● **YOUR INSTRUCTIONS**: Return, unaltered, every line from the beginning of the material below up to and including the one with "rad = math.radians".

● **RECORDED DATA**:
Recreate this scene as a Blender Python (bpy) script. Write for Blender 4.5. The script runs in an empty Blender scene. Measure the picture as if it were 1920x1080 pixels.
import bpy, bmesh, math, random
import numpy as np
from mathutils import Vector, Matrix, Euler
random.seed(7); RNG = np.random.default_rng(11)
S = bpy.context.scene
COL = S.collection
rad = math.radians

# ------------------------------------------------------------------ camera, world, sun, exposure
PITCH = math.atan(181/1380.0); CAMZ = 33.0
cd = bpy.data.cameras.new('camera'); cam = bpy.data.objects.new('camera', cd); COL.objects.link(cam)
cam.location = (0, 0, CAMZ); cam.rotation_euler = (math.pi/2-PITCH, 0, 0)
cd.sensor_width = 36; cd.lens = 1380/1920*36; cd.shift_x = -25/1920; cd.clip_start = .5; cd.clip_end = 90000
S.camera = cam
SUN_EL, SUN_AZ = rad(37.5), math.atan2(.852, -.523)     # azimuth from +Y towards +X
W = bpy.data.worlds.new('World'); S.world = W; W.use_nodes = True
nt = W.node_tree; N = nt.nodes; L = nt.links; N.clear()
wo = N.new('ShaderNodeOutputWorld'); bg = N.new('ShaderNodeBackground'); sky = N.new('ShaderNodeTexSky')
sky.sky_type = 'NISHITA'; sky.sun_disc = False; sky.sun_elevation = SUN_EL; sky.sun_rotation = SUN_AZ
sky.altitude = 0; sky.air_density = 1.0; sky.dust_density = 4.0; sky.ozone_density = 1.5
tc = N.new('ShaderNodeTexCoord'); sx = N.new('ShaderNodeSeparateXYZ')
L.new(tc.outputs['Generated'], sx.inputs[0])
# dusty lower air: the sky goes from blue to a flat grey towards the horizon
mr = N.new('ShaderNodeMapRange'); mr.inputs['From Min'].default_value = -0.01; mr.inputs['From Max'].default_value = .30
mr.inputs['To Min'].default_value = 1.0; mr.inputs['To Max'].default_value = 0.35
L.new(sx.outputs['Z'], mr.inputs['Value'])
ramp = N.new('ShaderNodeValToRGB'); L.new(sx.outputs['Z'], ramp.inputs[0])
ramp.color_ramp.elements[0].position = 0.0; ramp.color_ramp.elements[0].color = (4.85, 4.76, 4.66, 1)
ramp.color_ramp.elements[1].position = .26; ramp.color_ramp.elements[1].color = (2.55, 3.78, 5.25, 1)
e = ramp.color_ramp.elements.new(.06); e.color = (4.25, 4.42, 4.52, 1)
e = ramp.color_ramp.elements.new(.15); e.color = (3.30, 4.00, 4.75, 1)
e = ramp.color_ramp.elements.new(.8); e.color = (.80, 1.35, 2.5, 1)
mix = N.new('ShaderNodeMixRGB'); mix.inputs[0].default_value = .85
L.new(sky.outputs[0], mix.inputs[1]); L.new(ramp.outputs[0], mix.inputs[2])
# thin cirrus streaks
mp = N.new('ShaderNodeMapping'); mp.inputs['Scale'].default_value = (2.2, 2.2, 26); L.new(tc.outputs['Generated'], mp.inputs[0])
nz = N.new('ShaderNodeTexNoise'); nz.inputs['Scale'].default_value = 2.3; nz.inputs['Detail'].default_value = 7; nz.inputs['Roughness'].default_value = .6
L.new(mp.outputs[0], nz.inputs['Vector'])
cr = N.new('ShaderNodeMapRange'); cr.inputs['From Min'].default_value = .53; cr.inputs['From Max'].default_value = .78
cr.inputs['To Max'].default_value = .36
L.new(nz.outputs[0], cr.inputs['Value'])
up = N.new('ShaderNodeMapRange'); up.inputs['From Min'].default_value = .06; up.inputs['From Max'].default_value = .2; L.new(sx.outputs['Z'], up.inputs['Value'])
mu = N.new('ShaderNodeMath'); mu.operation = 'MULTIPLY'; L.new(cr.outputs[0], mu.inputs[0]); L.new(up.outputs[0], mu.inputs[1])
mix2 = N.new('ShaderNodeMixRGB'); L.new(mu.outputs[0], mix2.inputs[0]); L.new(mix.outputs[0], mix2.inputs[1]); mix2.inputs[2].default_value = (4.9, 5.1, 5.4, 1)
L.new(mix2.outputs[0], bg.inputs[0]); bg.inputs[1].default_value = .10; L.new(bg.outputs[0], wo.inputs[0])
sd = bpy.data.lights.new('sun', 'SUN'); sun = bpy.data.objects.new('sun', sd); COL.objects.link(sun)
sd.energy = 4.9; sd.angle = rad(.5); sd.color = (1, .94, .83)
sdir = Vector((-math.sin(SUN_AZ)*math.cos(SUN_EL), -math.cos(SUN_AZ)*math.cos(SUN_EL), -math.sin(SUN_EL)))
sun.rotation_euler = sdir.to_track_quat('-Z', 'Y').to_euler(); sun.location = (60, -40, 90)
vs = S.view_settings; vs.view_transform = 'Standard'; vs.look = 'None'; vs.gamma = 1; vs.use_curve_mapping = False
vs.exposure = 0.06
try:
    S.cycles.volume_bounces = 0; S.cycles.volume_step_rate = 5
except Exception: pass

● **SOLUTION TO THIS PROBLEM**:
Recreate this scene as a Blender Python (bpy) script. Write for Blender 4.5. The script runs in an empty Blender scene. Measure the picture as if it were 1920x1080 pixels.
import bpy, bmesh, math, random
import numpy as np
from mathutils import Vector, Matrix, Euler
random.seed(7); RNG = np.random.default_rng(11)
S = bpy.context.scene
COL = S.collection
rad = math.radians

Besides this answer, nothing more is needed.